BOOK OF SHADOWS by CATE TIERNAN
A REVIEW by ALEXA DUNCAN
I already know I’ll be showing my age with this one, dear readers, but every so often, I feel the urge to pick up a book (or series) I loved in high school (or earlier) to see if it still holds up. Cate Tiernan’s Sweep series is one such nostalgia pick. Book of Shadows, the first book in Tiernan’s long-running Sweep series, was first published in 2001. I obviously didn’t read it in 2001–I was only 8 at the time–but I did read it when I was around 13 after having discovered this first book in the middle school’s library. I was completely enamored with it and still remembered the series to this day, which prompted me to pick up a republished omnibus of the first three books.
Instead of reviewing all three books in the omnibus, however, I wanted to review the first book, Book of Shadows.

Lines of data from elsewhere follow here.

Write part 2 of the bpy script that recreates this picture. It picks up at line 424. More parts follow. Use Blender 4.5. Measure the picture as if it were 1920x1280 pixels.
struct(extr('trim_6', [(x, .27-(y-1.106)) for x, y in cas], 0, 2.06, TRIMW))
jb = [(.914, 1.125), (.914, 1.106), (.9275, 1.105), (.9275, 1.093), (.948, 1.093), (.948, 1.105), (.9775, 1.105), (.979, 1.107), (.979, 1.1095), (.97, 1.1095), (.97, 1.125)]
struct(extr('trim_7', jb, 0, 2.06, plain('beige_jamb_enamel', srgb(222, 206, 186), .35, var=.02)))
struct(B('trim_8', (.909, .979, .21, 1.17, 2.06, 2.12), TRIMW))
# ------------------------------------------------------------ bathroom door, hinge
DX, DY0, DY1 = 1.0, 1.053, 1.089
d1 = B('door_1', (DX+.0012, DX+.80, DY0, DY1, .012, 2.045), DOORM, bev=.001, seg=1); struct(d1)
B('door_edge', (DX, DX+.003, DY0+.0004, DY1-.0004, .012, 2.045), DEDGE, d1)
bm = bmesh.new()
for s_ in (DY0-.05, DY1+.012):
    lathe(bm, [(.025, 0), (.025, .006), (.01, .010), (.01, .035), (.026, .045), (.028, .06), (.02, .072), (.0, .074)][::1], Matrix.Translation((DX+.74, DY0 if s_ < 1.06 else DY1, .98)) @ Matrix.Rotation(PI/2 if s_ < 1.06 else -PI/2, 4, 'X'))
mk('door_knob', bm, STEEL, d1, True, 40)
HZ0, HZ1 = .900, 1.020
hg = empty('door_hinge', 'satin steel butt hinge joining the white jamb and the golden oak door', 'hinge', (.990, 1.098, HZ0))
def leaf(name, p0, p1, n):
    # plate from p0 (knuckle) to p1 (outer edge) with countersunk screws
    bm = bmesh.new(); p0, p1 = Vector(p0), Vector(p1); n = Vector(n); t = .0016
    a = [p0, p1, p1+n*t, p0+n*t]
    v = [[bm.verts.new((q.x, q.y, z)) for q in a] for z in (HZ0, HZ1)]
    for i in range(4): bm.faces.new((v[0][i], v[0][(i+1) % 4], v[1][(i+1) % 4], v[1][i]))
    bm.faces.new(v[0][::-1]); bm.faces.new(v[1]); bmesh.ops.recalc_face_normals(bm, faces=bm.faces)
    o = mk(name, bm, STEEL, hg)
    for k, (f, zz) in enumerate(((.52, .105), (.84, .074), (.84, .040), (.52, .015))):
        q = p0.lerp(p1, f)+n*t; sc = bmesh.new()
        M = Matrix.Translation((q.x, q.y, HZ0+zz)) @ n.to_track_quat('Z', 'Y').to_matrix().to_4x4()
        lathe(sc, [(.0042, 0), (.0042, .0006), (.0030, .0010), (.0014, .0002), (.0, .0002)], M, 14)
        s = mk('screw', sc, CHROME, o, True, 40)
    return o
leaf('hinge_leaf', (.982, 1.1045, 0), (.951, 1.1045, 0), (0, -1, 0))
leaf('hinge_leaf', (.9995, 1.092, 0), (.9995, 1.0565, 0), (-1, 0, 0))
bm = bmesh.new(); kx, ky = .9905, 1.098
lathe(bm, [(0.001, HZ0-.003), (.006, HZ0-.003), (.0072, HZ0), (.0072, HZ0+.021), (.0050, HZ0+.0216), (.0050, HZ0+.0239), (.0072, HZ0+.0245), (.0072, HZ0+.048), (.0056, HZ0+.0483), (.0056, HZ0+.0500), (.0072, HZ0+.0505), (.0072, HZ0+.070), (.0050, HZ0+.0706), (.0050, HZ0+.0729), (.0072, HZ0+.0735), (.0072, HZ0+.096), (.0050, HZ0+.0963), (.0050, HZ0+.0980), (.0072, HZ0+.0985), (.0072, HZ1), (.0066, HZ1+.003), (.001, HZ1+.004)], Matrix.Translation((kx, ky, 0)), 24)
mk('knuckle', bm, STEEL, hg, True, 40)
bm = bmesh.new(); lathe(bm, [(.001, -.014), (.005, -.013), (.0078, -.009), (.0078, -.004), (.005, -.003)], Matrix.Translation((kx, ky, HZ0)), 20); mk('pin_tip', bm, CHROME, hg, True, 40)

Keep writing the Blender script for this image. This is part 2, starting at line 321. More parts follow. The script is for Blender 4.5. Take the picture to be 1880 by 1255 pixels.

It’s a very short read compared to today’s YA titles, clocking in at about 170 pages, but that doesn’t mean I didn’t love every page…because I did. The Sweep series follows seventeen-year-old Morgan Rowlands, a typical junior at Widow’s Vale High School in the fictional town of Widow’s Vale, New York. Morgan arrives at school one day to meet Cal Blair, a handsome new student with a mysterious aura about him. It turns out Cal is a witch and a staunch practitioner of Wicca, a very real religion that revolves around witchcraft. Morgan is instantly smitten with Cal and is drawn–along with her friends–into his new coven, where she discovers that she herself may be a witch.
Perhaps it’s the nostalgia clouding my judgment, but I genuinely enjoyed reading Book of Shadows. It’s light and fun and sort of campy, ensuring the book doesn’t take itself too seriously. Morgan is very much a Normal YA Protagonist With Brown Hair Who is Plain but Not Really, while her best friend Bree is beautiful and outgoing. The rest of Morgan’s friends also fill their roles in an early 2000s teen story. One’s a geek, one’s kind of popular but not really, another’s a stoner. What I enjoyed the most about this book–and what I enjoyed the most when I was younger–is the book’s genuine depiction of Wicca. It’s not Satan worship and it isn’t evil, rather it is meant as a force for good above all else. It’s clear the religion means a lot to Tiernan herself because she takes great pains to paint it with a realistic brush.
There’s fourteen books as a whole in the Sweep series, and while I haven’t read all of them, I’ve read the first few. If you’re looking for a fun series, something that will read quickly, give Sweep a try. And maybe go watch The Craft when you’re finished!